Buffett pushed Munger repeatedly to make the jump into the investment world, telling him at one point that “law was fine as a hobby, but he could do better”. Munger eventually set up his own investment partnership known as Wheeler, Munger & Company. The returns, like Buffett’s, were stellar. Munger’s partnership earned average annual returns of 24.3 per cent between 1962 and 1975, compared with a 6.4 per cent return for the Dow Jones Industrial Average.

Munger ultimately joined Berkshire Hathaway’s board in 1978.

“It took Charlie Munger to break my cigar-butt habits and set the course for building a business that could combine huge size with satisfactory profits,” Buffett wrote to shareholders in 2015. “The blueprint he gave me was simple: forget what you know about buying fair businesses at wonderful prices; instead, buy wonderful businesses at fair prices.”

The pair’s investing acumen and ability to weather market downturns drew tens of thousands of shareholders to Berkshire’s annual meeting in Omaha. Munger told attendees at this year’s meeting: “I think the best road ahead to human happiness is to expect less. I think it’s going to get tougher.”

In an address to Harvard students in 1995, he focused on 24 misjudgments that he believed affected decision makers.

“The human mind is a lot like the human egg, and the human egg has a shut-off device,” he said. “When one sperm gets in, it shuts down so the next one can’t get in. The human mind has a big tendency of the same sort.
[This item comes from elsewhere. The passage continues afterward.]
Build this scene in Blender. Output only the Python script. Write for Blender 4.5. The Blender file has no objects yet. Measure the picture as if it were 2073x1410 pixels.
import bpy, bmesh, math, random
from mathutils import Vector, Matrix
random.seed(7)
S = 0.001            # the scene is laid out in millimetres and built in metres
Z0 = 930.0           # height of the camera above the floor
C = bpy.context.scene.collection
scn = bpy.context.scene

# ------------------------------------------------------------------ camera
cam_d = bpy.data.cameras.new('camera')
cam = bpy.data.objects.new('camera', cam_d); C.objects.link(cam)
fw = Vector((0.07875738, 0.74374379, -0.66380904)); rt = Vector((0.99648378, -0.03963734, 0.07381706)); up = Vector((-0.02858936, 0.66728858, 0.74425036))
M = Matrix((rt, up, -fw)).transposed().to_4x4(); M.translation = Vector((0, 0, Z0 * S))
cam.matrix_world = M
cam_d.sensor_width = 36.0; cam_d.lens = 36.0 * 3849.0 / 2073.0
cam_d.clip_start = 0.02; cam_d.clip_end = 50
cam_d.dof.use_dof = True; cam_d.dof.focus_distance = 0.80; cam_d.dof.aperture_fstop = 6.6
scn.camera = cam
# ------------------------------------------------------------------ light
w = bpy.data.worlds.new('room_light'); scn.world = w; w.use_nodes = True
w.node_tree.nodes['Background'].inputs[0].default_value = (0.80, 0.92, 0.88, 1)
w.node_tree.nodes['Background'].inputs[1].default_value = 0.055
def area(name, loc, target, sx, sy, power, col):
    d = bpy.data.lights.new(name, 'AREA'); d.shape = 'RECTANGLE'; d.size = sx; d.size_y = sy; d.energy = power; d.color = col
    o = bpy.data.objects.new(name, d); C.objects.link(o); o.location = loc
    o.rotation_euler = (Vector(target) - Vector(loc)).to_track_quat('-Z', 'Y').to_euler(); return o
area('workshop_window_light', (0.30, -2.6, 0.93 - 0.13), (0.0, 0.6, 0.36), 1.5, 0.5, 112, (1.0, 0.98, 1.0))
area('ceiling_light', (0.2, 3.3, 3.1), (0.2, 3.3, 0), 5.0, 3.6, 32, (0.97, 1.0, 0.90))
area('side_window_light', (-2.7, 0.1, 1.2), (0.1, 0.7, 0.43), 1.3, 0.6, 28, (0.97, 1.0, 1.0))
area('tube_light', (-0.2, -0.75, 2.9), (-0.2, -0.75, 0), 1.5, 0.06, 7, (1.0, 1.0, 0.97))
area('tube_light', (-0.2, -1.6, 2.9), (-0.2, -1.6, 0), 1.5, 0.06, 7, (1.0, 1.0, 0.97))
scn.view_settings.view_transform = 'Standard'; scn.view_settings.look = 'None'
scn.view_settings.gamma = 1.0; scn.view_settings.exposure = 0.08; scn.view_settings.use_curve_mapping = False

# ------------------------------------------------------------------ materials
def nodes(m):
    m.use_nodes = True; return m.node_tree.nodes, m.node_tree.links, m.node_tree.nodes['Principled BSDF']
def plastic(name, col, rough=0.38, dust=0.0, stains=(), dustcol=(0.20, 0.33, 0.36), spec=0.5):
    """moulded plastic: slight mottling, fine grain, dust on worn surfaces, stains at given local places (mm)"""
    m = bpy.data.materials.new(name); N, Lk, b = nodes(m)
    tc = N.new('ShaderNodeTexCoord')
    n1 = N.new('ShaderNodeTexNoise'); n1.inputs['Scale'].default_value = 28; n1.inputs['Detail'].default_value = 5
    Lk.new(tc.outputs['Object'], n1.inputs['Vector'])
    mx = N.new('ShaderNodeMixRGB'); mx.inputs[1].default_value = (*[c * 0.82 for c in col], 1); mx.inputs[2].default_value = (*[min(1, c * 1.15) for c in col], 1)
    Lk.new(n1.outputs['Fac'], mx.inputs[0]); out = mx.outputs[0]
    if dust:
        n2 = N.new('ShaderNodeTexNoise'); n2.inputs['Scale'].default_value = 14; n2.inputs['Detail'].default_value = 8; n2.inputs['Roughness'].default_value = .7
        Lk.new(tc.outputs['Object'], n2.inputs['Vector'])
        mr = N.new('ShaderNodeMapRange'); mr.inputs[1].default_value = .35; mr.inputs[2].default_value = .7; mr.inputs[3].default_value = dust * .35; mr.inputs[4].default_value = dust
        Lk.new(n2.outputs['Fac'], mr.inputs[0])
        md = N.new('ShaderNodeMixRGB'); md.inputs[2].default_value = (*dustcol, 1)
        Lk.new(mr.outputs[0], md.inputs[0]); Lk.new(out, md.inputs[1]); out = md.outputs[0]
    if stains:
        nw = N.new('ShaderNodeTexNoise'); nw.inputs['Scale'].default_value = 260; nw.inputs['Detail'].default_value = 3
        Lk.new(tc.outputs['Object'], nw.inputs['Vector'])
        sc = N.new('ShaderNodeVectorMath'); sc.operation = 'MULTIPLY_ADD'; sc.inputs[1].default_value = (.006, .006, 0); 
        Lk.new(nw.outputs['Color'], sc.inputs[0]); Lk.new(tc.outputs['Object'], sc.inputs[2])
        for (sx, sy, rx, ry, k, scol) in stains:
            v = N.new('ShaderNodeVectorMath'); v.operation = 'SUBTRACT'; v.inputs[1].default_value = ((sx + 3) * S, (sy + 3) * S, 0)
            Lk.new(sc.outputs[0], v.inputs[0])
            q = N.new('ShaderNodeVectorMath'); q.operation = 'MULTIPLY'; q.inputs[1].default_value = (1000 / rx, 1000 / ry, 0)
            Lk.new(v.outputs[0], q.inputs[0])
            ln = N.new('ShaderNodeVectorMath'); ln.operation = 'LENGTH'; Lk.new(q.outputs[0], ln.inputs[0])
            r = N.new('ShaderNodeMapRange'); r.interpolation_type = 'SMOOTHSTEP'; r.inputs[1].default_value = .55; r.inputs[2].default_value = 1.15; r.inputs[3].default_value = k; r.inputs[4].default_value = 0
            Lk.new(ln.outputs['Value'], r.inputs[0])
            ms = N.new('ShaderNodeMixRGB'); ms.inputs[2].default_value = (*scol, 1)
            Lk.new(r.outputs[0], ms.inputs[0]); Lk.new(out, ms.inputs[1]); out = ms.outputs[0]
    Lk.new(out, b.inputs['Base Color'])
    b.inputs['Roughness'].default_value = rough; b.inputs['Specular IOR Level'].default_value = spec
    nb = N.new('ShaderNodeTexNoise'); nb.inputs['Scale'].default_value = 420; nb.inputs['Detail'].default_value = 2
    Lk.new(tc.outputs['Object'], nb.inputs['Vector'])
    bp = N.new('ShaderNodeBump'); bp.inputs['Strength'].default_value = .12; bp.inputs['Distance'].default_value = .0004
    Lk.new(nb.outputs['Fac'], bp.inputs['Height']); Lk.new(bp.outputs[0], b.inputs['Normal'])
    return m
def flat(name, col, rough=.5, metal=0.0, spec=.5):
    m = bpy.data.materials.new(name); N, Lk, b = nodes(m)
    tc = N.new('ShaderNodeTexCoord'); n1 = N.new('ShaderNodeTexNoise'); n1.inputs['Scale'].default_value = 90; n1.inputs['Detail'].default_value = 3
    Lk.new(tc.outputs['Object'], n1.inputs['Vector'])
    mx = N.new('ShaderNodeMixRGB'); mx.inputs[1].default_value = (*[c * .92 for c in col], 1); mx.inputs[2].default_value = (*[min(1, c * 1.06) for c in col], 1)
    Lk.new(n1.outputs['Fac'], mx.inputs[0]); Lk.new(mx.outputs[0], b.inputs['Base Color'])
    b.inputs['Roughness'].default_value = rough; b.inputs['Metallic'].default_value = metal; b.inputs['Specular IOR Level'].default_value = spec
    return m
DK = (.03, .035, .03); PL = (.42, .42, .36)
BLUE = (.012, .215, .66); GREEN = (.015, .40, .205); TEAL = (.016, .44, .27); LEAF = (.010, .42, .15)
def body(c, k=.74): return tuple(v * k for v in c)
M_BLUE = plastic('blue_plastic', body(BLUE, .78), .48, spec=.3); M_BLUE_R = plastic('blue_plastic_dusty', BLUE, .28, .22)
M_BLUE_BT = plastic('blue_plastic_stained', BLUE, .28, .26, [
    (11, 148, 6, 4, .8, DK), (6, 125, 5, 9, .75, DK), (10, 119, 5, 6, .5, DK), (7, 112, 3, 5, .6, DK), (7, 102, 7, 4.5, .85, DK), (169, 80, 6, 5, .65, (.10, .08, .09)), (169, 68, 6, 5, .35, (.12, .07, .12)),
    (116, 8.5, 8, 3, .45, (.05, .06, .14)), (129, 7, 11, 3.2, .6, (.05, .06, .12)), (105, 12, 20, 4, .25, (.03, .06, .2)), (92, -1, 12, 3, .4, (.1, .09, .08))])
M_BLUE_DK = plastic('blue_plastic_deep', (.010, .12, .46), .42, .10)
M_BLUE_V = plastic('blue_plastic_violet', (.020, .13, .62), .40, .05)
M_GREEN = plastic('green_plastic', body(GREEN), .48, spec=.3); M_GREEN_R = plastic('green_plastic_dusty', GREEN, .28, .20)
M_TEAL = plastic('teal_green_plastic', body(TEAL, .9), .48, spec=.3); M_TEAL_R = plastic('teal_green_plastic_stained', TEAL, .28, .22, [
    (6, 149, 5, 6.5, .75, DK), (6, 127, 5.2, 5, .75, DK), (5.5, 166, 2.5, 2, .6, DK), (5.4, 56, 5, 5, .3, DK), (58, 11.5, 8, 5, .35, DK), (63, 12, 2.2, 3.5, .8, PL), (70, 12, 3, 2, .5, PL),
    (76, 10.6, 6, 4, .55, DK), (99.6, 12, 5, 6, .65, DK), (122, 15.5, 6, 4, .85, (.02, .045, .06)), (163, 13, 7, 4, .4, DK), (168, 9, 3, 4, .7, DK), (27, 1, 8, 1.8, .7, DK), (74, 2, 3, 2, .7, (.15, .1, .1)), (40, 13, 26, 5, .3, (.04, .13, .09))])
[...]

And here again, it doesn’t just catch ordinary mortals, it catches the deans of physics.”

Despite his and Berkshire’s successes, Munger — whose fortune Forbes valued at $2.6bn — was cautious about the prospects for other investors.

“We were a creature of a particular time and a perfect set of opportunities,” he told the FT this year, adding that he had lived during “a perfect period to be a common stock investor”.

“It’s the nature of things that a very intelligent man working hard maybe gets three, four, five really good long-term opportunities of buying great companies at a cheap price,” he said. “It happens rarely.”